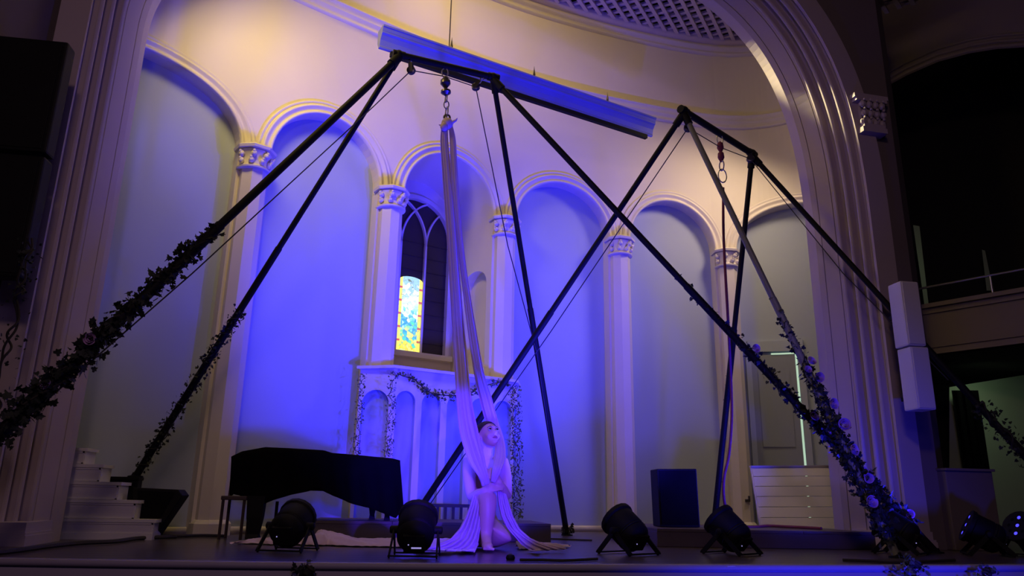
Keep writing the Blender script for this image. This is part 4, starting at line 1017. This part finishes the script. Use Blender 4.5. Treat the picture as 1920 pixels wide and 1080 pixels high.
def train(pts, name, seed):
    r_ = random.Random(seed); P = catmull([Vector((x, y, h)) for x, y, h, w_ in pts], 10); Wd = np.interp(np.linspace(0, 1, len(P)), np.linspace(0, 1, len(pts)), [q[3] for q in pts]); N = len(P)
    def fn(u, t):
        i = min(N - 1, int(u * (N - 1) + .5)); p = P[i]; c = atZ(p.x, p.y, 0); wv = Wd[i]
        off = (t - .5) * 2; z = .006 + max(0, p.z) * (1 - off * off) + .008 * abs(math.sin(off * 7 + i * .22)) * (1 - off ** 4) + .005 * abs(math.sin(i * .9 + off * 3))
        return Vector((c.x + .02 * math.sin(i * .4 + off * 3), c.y + off * wv + .02 * math.sin(i * .31), z))
    v, f = grid(N, 22, fn); return mesh(name, v, f, M['silk'], silk, smooth=True)
train([(436, 1022, .002, .03), (480, 1020, .02, .07), (530, 1021, .035, .12), (570, 1021, .03, .12), (600, 1022, .085, .13), (630, 1022, .06, .14), (680, 1024, .035, .13), (740, 1025, .04, .15), (790, 1027, .04, .16), (850, 1030, .05, .16), (890, 1032, .03, .12)], 'floor_train', 3)
train([(970, 1030, .04, .12), (1010, 1029, .03, .10), (1040, 1028, .015, .07), (1068, 1027, .002, .03)], 'floor_train', 4)

# ================================================================== THE PERFORMER
def skinmesh(V, E, Rr, name='tmp', sub=2):
    me = bpy.data.meshes.new(name); me.from_pydata([tuple(v) for v in V], E, []); me.update(); o = bpy.data.objects.new(name, me); COL.objects.link(o)
    sk = o.modifiers.new('s', 'SKIN'); me.skin_vertices[0].data[0].use_root = True
    for i, r in enumerate(Rr): me.skin_vertices[0].data[i].radius = (r, r) if isinstance(r, (int, float)) else r
    sk.use_smooth_shade = True; o.modifiers.new('u', 'SUBSURF').levels = sub
    dg = bpy.context.evaluated_depsgraph_get(); m2 = bpy.data.meshes.new_from_object(o.evaluated_get(dg)); bpy.data.objects.remove(o); return m2
def chains(cl, sub=1):
    V = []; E = []; Rr = []; idx = {}
    for ch_ in cl:
        prev = None
        for (p, r) in ch_:
            key = tuple(round(c, 4) for c in p)
            if key not in idx: idx[key] = len(V); V.append(Vector(p)); Rr.append(r)
            if prev is not None: E.append((prev, idx[key]))
            prev = idx[key]
    return skinmesh(V, E, Rr, sub=sub)
def remesh(parts, vox, name, m, parent, smooth_it=4, **k):
    bm = bmesh.new()
    for me in parts: bm.from_mesh(me)
    me = bpy.data.meshes.new(name); bm.to_mesh(me); bm.free(); o = bpy.data.objects.new(name, me); COL.objects.link(o)
    r = o.modifiers.new('r', 'REMESH'); r.mode = 'VOXEL'; r.voxel_size = vox
    s = o.modifiers.new('s', 'SMOOTH'); s.iterations = smooth_it; s.factor = .5
    dg = bpy.context.evaluated_depsgraph_get(); m2 = bpy.data.meshes.new_from_object(o.evaluated_get(dg)); bpy.data.objects.remove(o); m2.name = name
    return link(name, m2, m, parent, True, **k)
def mbmesh(mb): me = bpy.data.meshes.new('t'); me.from_pydata([tuple(p) for p in mb.v], [], mb.f); me.update(); return me
YW = 5.22
def wp(x, y, dy=0.0): return atY(x, y, YW + dy)
pelvis = wp(905, 1000, .10); woman = empty('person', Vector((pelvis.x, pelvis.y, 0)), label='barefoot performer in white sitting with knees drawn up, looking up right, hands on silk', cat='person')
spine = wp(906, 965, .13); chest = wp(908, 915, .10); upch = wp(910, 880, .07); neck0 = wp(911, 862, .06); neck1 = wp(912, 842, .03)
shL, shR = wp(877, 868, .06), wp(945, 869, .05)
elL, wrL = wp(884, 934, -.08), wp(905, 920, -.20)
elR, wrR = wp(951, 932, -.08), wp(938, 906, -.20)
hipL, hipR = wp(886, 1000, .08), wp(922, 1002, .08)
knL, anL, toL = wp(916, 926, -.20), wp(911, 1008, -.20), wp(915, 1024, -.33)
knR, anR, toR = wp(944, 1002, -.20), wp(915, 1016, .06), wp(895, 1018, .03)
for q in (toL,): q.z = .028
anL.z = max(anL.z, .07)
body = [
 [(pelvis, .115), (spine, .100), (chest, .098), (upch, .085), (neck0, .052), (neck1, .046)],
 [(upch, .085), (shL, .052), (mid(shL, elL, .5), .045), (elL, .037), (mid(elL, wrL, .5), .034), (wrL, .024)],
 [(upch, .085), (shR, .052), (mid(shR, elR, .5), .045), (elR, .037), (mid(elR, wrR, .5), .034), (wrR, .024)],
 [(pelvis, .115), (hipL, .098), (mid(hipL, knL, .5), .088), (knL, .064), (mid(knL, anL, .35), .062), (anL, .038), (mid(anL, toL, .5), .034), (toL, .024)],
 [(pelvis, .115), (hipR, .098), (mid(hipR, knR, .5), .092), (knR, .084), (mid(knR, anR, .4), .065), (anR, .035), (toR, .026)]]
parts = [chains(body, 2)]
def hand(w0, d, nrm, curl, thumbside):
    d = Vector(d).normalized(); nrm = Vector(nrm).normalized(); nrm = (nrm - d * nrm.dot(d)).normalized(); lat = d.cross(nrm) * thumbside; out = []
    pc_ = w0 + d * .045; mb = MB(); mb.ball(pc_, (.040, .034, .016), 12, 8, Matrix((d, lat, nrm)).transposed()); mb.ball(w0 + d * .01, (.03, .024, .018), 10, 7, Matrix((d, lat, nrm)).transposed()); out.append(mbmesh(mb))
    for k, (o_, L_) in enumerate(((.027, .068), (.009, .078), (-.009, .072), (-.026, .056))):
        b = pc_ + d * .028 + lat * o_; c = curl; p = b; ch_ = [(b - d * .02, .0085)]; dd = d
        ch_.append((p, .0085))
        for j, fr in enumerate((.42, .32, .26)):
            ang = c * (.5 + .5 * j); dd = (d * math.cos(ang) - nrm * math.sin(ang)).normalized(); p = p + dd * L_ * fr + lat * (.0015 * (1.5 - k)); ch_.append((p, .0082 - .0008 * j))
        out.append(chains([ch_], 1))
    b = w0 + d * .022 + lat * .024; td = (d * .55 + lat * .75 - nrm * .25).normalized()
    out.append(chains([[(w0 + d * .012 + lat * .010, .012), (b, .012), (b + td * .028, .010), (b + td * .028 + (td + d * .6).normalized() * .024, .0088)]], 1)); return out
parts += hand(wrL, Vector((.75, -.1, .28)), Vector((-.1, -1, .35)), .55, 1)
parts += hand(wrR, Vector((-.62, -.15, .55)), Vector((.0, -1, .1)), .75, -1)
# feet
for (an, to) in ((anL, toL),):
    mb = MB(); d = (to - an).normalized(); c = (an + to) / 2; c.z = .035; dh = Vector((d.x, d.y, 0)).normalized(); lat = Vector((-dh.y, dh.x, 0))
    mb.ball(c + dh * .03, (.085, .036, .028), 14, 8, Matrix((dh, lat, Vector((0, 0, 1)))).transposed()); mb.ball(an - dh * .02 - Vector((0, 0, .035)), .032, 10, 7)
    for k in range(5): mb.ball(c + dh * (.112 - .008 * k) + lat * (.026 - .013 * k) - Vector((0, 0, .012)), (.018, .010 if k else .012, .011), 8, 6, Matrix((dh, lat, Vector((0, 0, 1)))).transposed())
    parts.append(mbmesh(mb))
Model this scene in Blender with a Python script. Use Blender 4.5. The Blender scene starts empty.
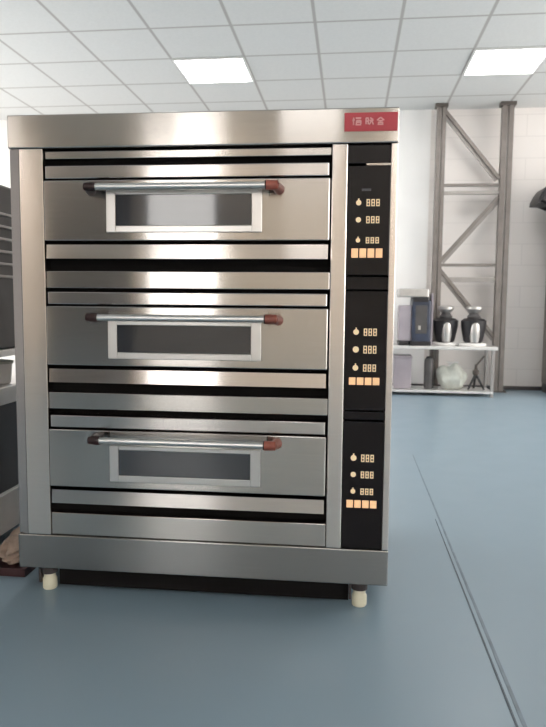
import bpy, bmesh, math, random
from mathutils import Vector, Matrix
random.seed(4)
C = bpy.context.scene
PI = math.pi

# ---------------------------------------------------------------- materials
def mat(name, col, rough=0.5, metal=0.0, **kw):
    m = bpy.data.materials.new(name); m.use_nodes = True
    b = m.node_tree.nodes['Principled BSDF']
    b.inputs['Base Color'].default_value = (*col, 1)
    b.inputs['Roughness'].default_value = rough
    b.inputs['Metallic'].default_value = metal
    for k, v in kw.items():
        b.inputs[k.replace('_', ' ')].default_value = v
    return m

def N(m, t, **kw):
    n = m.node_tree.nodes.new(t)
    for k, v in kw.items(): setattr(n, k, v)
    return n

def L(m, a, b): m.node_tree.links.new(a, b)

def noisy(m, scale=8, amt=0.08, stretch=(1, 1, 1), rough_amt=0.0, bump=0.0, detail=4):
    """Mottle the base colour a little and optionally the roughness."""
    b = m.node_tree.nodes['Principled BSDF']
    tc = N(m, 'ShaderNodeTexCoord'); mp = N(m, 'ShaderNodeMapping')
    mp.inputs['Scale'].default_value = stretch
    nz = N(m, 'ShaderNodeTexNoise'); nz.inputs['Scale'].default_value = scale; nz.inputs['Detail'].default_value = detail
    L(m, tc.outputs['Object'], mp.inputs['Vector']); L(m, mp.outputs['Vector'], nz.inputs['Vector'])
    c = b.inputs['Base Color'].default_value[:3]
    rp = N(m, 'ShaderNodeValToRGB')
    rp.color_ramp.elements[0].position = 0.3; rp.color_ramp.elements[1].position = 0.7
    rp.color_ramp.elements[0].color = (*[x * (1 - amt) for x in c], 1)
    rp.color_ramp.elements[1].color = (*[min(1, x * (1 + amt)) for x in c], 1)
    L(m, nz.outputs['Fac'], rp.inputs['Fac']); L(m, rp.outputs['Color'], b.inputs['Base Color'])
    if rough_amt:
        r = b.inputs['Roughness'].default_value
        mr = N(m, 'ShaderNodeMapRange'); mr.inputs['To Min'].default_value = max(0.02, r - rough_amt); mr.inputs['To Max'].default_value = r + rough_amt
        L(m, nz.outputs['Fac'], mr.inputs['Value']); L(m, mr.outputs['Result'], b.inputs['Roughness'])
    if bump:
        bp = N(m, 'ShaderNodeBump'); bp.inputs['Strength'].default_value = bump; bp.inputs['Distance'].default_value = 0.002
        L(m, nz.outputs['Fac'], bp.inputs['Height']); L(m, bp.outputs['Normal'], b.inputs['Normal'])
    return m

def brushed(name, col, rough=0.3, aniso=0.85):
    """Stainless sheet brushed horizontally: highlights smear up and down."""
    m = mat(name, col, rough, 1.0)
    b = m.node_tree.nodes['Principled BSDF']
    b.inputs['Anisotropic'].default_value = aniso
    b.inputs['Anisotropic Rotation'].default_value = 0.25
    t = N(m, 'ShaderNodeTangent', direction_type='RADIAL', axis='Z'); L(m, t.outputs['Tangent'], b.inputs['Tangent'])
    noisy(m, 22, 0.03, (0.25, 0.25, 10), rough_amt=0.015)
    return m

M = {}
M['steel'] = brushed('brushed_steel', (0.52, 0.495, 0.47), 0.15, 1.0)
M['steel_strip'] = brushed('brushed_steel_strip', (0.60, 0.57, 0.55), 0.15, 1.0)
M['column_steel'] = brushed('column_steel', (0.70, 0.66, 0.63), 0.15, 1.0)
M['base_steel'] = brushed('base_steel', (0.32, 0.32, 0.315), 0.24, 0.9)
M['edge_steel'] = brushed('edge_steel', (0.50, 0.46, 0.45), 0.2, 0.9)
M['frame_steel'] = mat('window_frame_steel', (0.60, 0.59, 0.58), 0.3, 1.0)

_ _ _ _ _

_What needs to be done_. Check each line above for "Blender" and return the ones that have it.

_Full solution_.
Keep writing the Blender script for this image. This is part 4, starting at line 1017. This part finishes the script. Use Blender 4.5. Treat the picture as 1920 pixels wide and 1080 pixels high.
Model this scene in Blender with a Python script. Use Blender 4.5. The Blender scene starts empty.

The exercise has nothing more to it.